History is written by the winners.

That’s the line that is most-frequently parroted when challenging the way we understand the world. The people who have gained the most power over the centuries are the ones who control the narrative of historical events, and the stories told about those events are told from the perspective of the ones who came out on top.

What is left unsaid by that axiom is that the history we have been taught isn’t just written by “the winners.” It’s written by white conquerers down through time. And it frequently neglects to take into account the accomplishments and the struggles of minorities. Their perspectives are almost always marginalized at best or downright ignored at worst. If we learn about these experiences at all, they’re often framed through the lens of a ghostwriter, applying a narrative that they believe would be more palatable to a wider (read: whiter) audience.

That also applies to the fictional history of the DC Comics universe. Created largely by white comic book writers, minority representation is few and far between. Yes, there are some prominent superheroes of color, but most all of the most recognizable comic book characters are white (or white-presenting).

With the first issue of the new DC Black Label prestige miniseries, The Other History of the DC Universe, John Ridley is taking some of the historic moments in DC Comics’ (and the United States’) history and reworking them through the lens of some of those superheroes of color. The series was originally announced with the first batch of DC’s new BLACK LABEL books three years ago. After numerous delays and questions about whether it would even see the light of day, it’s finally ready to be read.

The first issue, which was released last week, focuses on Jefferson Pierce, also known as Black Lightning, in the years 1975-1995.

The first Black character to have his own DC Comics series, Black Lightning was created by writer Tony Isabella, who is white, and Guyanese-American artist Trevor Von Eeden, in 1977. The first series lasted 11 issues before falling victim to the DC Comics Implosion, which decimated the publisher’s line of books. Black Lightning has withstood the test of time, however, playing a prominent role in several DC Comics stories. Most recently, the character rejoined Batman as part of the Outsiders, in a comic written by Bryan Edward Hill.

In addition to being played by Sinbad in a famous SNL sketch spoofing the Death of Superman, Black Lightning now his own television series on the CW as part of the ARROWVERSE (although it was just announced that the show’s upcoming fourth season would be its last).

Under the pen of Ridley, Pierce brings an interesting perspective to the origins of the DC Universe. An Olympic gold medalist in the Decathlon, Jefferson Pierce’s powers began to manifest as he saw human rights violations happening during the Olympic games, but was unable to do anything. He became a teacher in Suicide Slum – the worst neighborhood in Metropolis – and became Black Lightning to make a difference in a place that was ignored by others in costumes.

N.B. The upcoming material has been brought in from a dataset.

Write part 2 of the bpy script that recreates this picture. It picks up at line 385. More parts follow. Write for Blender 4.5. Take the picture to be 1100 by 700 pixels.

Ridley focuses mostly on Jefferson Pierce the man, and how his upbringing and his day-to-day life affects his views on the world and the people around him. Pierce is driven and determined to improve the lives of his community, and it’s done to the detriment of his relationship with his wife, Lynn, and his two children. It’s heartbreaking to see a man who could have so much – a loving wife, two beautiful children and a successful career where he’s honored as a national Teacher of the Year – fall apart because of the metahuman abilities he only thought he wanted.

Pierce’s perspective on the other heroes isn’t exactly flattering, though the low opinion is probably earned. He chastises Superman for coming to Suicide Slum only to dress down Black Lightning for his tactics and turns down an invitation to the Justice League after they create fake villains as a “test” to see if Pierce is worthy of membership, even though Black Lightning had been fighting the good fight for a while already. He sees Superman (perhaps justifiably) as a symbol and savior of white America who does little for more marginalized people.

It’s not just white heroes who Black Lightning questions. When Mari McCabe – the hero who would become Vixen – comes to him for advice on being a hero, he tries to turn her away from the idea of looking for help from others, because they would never see her as one of them. And Pierce has complicated opinions on Green Lantern John Stewart – another Black American hero – because he sees Stewart as less-than-authentic and slightly aloof.

The one costumed hero who seems to get a pass from Black Lightning is Batman, who recruits Pierce for a mission overseas, admitting to Pierce that he’s calling on him not for his power set, but for the color of his skin. Batman eventually gives Pierce a new family, with the Outsiders, that opens Black Lightning up to new world views and opens him up to differing opinions.

Ridley eschews the typical comic book format of panel-by-panel dialogue for a prose approach. The words on the page are given life by the art of Giuseppe Canocoli, but the art is supplemental here, it’s the words that matter. The prose drives the story as opposed to a typical comic book where the art is the most important part. As such, the story is dense and certainly well worth the higher price tag.